21/3/12

Schwob. La cruzada de los niños


Marcel Schwob.
La cruzada de los niños.
Traducción de Luis Alberto de Cuenca.
Ilustraciones de Jean-Gabriel Daragnès.
Reino de Cordelia. Madrid, 2012.

Por aquel tiempo niños sin rector y sin guía alguno acudieron corriendo con ávidos pasos desde villas y ciudades de todas las regiones hasta lugares transmarinos, y cuando se les preguntaba que hacia dónde se dirigían con tanta prisa, respondían: hacia Jerusalén, a buscar Tierra Santa... No sabían hasta dónde tenían que llegar. Pero la mayor parte volvió, y cuando se les preguntaba por el motivo de su viaje, respondían que no lo sabían. También por aquel mismo tiempo mujeres desnudas que no hablaban corrieron por villas y ciudades...

Con esa cita de los Anales de Alberto Estadense se abre La cruzada de los niños, uno de los libros más intensos y conmovedores de la historia de la literatura contemporánea. José María Anguita Jaén la localizó, porque Schwob no declaró la fuente latina que ofrezco en la traducción de Francisco García Jurado de esa "cita inquietante" (Marcel Schwob, antiguos imaginarios).

Marcel Schwob compuso La cruzada de los niños, una de esas obras milagrosas que un autor excepcional escribe en un estado de gracia irrepetible, con un envidiable temple poético y una altura verbal y emocional que hacen que probablemente este breve texto, un poco anterior a sus Vidas imaginarias, sea la cima de Schwob, lo que es tanto como hablar de una altura literaria casi inaccesible.

Ahora se cumplen ochocientos años justos del episodio que inspiró esta obra: la cruzada que iniciaron, en 1212, 30.000 niños alemanes y franceses para conquistar Jerusalén. En un estado intermedio entre la alucinación y la histeria, entre el fanatismo y la manipulación irresponsable de quienes los azuzaron, aquellas desorientadas masas infantiles sin guía ni orden, aquellos pueri sine rectore probablemente desconocían que debían atravesar el mar.

No se sabe hasta dónde llegaron en aquella peregrinación ingenua y visionaria hacia la catástrofe. Muchos murieron, otros acabaron en manos de traficantes norteafricanos de esclavos, que los vendieron en mercados de Alejandría.

Como en el resto de su obra, Marcel Schwob presenta el mundo con una mezcla de terror y piedad, las dos pasiones extremas que debía equilibrar el alma humana. Se trata, una vez más, como dijo a propósito de su Corazón doble, de llevar, por los caminos del corazón y de la historia, del terror a la piedad.

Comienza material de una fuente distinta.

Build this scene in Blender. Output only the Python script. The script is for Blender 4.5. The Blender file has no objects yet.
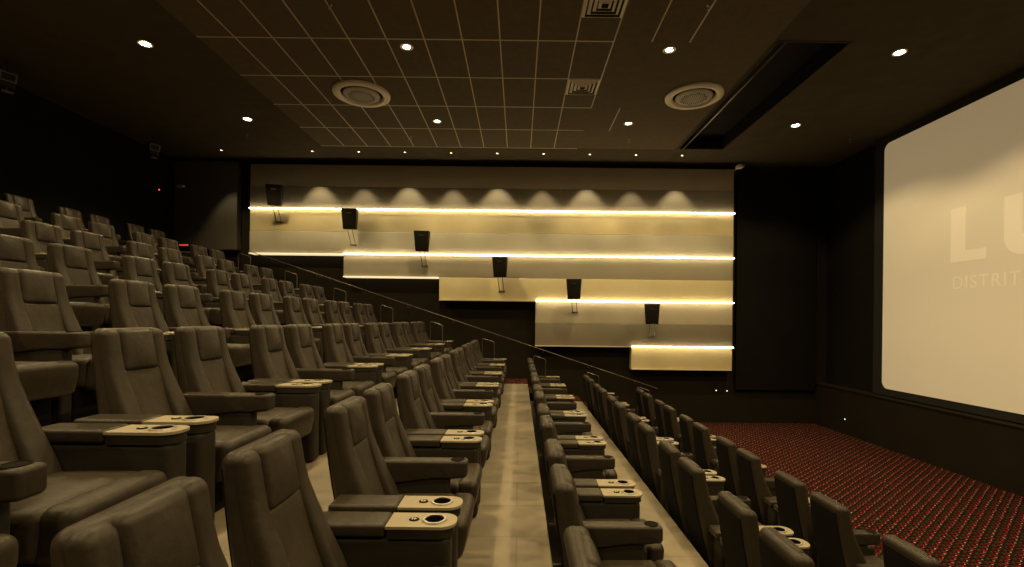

Schwob sumó al potente patetismo de aquellos hechos terribles la fuerza añadida de una larga obsesión que le permitió coronar, con lenguaje de alto voltaje poético, un retablo de ocho cuerpos con ocho breves monólogos cuya técnica aprendió en Browning y con los que presenta aquel itinerario disparatado desde distintas perspectivas: el goliardo, el leproso, dos Papas, tres niños, un clérigo...

Escribió Borges en un prólogo memorable a esta obra memorable:

A fines del siglo XIX, Marcel Schwob -creador, actor y espectador de este sueño- trata de volver a soñar lo que había soñado hace muchos siglos, en soledades africanas y asiáticas: la historia de los niños que anhelaron rescatar el sepulcro. No ensayó, estoy seguro, la ansiosa arqueología de Flaubert; prefirió saturarse de viejas páginas de Jacques de Vitry o de Ernoul y entregarse después a los ejercicios de imaginar y de elegir. Soñó así ser el papa, ser el goliardo, ser los tres niños, ser el clérigo.

Reino de Cordelia
acaba de reeditar La Cruzada de los niños con una espléndida traducción de Luis Alberto de Cuenca y con las bellísimas ilustraciones a dos tintas de Jean-Gabriel Daragnès, unos grabados que tienen la consistencia de las esculturas románicas de madera o de piedra.

O las de las pequeñas osamentas blancas devueltas por el mar, tendidas en la noche, con las que se cierra el último monólogo.